General Laws 1956 § 27-7-6 provides as follows:

For liability assumed under a written contract, coverage shall be provided under the property damage liability section of an insureds private passenger automobile insurance policy. Property damage coverage shall extend to a rented motor vehicle, under ten thousand (10,000) lbs, without regard to negligence for a period not to exceed sixty (60) consecutive days.

See also Costa v. Silva , 996 A.2d 607, 611 n.4 (R.I. 2010) ([S]tanding can be waived by a partys failure to raise the issue before the trial justice[.]).

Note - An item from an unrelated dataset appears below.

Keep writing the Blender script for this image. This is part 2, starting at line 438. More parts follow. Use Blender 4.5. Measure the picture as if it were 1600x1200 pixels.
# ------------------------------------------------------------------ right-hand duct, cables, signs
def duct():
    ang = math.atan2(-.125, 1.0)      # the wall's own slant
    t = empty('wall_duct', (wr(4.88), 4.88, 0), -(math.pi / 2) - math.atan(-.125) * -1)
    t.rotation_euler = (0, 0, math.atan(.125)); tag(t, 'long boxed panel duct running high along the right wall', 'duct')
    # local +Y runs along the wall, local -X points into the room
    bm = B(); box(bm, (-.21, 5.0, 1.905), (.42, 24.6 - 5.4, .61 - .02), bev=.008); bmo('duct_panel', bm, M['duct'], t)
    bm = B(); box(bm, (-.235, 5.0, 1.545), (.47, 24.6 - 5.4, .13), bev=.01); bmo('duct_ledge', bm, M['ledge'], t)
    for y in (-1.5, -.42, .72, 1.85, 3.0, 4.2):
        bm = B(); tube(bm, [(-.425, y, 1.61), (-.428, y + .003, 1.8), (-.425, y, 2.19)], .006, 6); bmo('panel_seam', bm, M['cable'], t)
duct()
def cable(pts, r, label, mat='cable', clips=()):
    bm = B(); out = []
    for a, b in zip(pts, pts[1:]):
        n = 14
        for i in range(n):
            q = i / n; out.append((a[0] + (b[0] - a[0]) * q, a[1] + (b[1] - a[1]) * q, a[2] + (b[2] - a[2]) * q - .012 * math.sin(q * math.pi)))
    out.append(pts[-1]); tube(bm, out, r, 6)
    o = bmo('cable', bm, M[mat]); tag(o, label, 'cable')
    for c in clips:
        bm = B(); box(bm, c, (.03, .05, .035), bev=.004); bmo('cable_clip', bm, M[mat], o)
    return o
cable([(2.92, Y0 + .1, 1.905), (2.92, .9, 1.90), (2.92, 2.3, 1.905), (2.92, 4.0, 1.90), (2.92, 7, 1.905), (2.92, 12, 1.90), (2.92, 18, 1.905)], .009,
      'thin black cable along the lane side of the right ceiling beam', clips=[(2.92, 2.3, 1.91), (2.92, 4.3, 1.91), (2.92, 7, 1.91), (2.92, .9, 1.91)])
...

In this case, unlike in Direct Action , the parties addressed the issue of the possible waiver of the standing argument in written memoranda submitted to the hearing justice as well as in oral argument before him on two separate hearing dates. No similar pre-trial ventilation of the standing issue took place in the Direct Action case. See Direct Action for Rights and Equality v. Gannon , 713 A.2d 218, 222 (R.I. 1998).

Additionally, in its answer to Christys complaint, Homeland expressly denied the paragraphs in the complaint wherein Christys alleged the existence of jurisdiction and actual controversy. Since we have determined that the standing issue was not waived by Homeland because it raised said issue in its motion for summary judgment, we need not decide whether those denials by Homeland in its answer would have been sufficient to raise and preserve the issue of standing.

Since we are affirming the hearing justices determination that Christys lacked standing to pursue this declaratory judgment action, we would simply observe that the portions of the hearing justices bench decision wherein he opined that the collision at issue was not covered under Mr. Lanoies policy of insurance with Homeland, as well as the portion of his decision wherein he opined about the non-applicability of G.L. 1956 § 27-7-6, are mere dicta. When a court makes a statement concerning how it would have ruled had a question been properly before it, that statement is nothing more than nonbinding dicta. Rachal v. ONeil , 925 A.2d 920, 929 (R.I. 2007) ; see Cohens v. Virginia , 19 U.S. (6 Wheat.) 264, 399-400, 5 L.Ed. 257 (1821).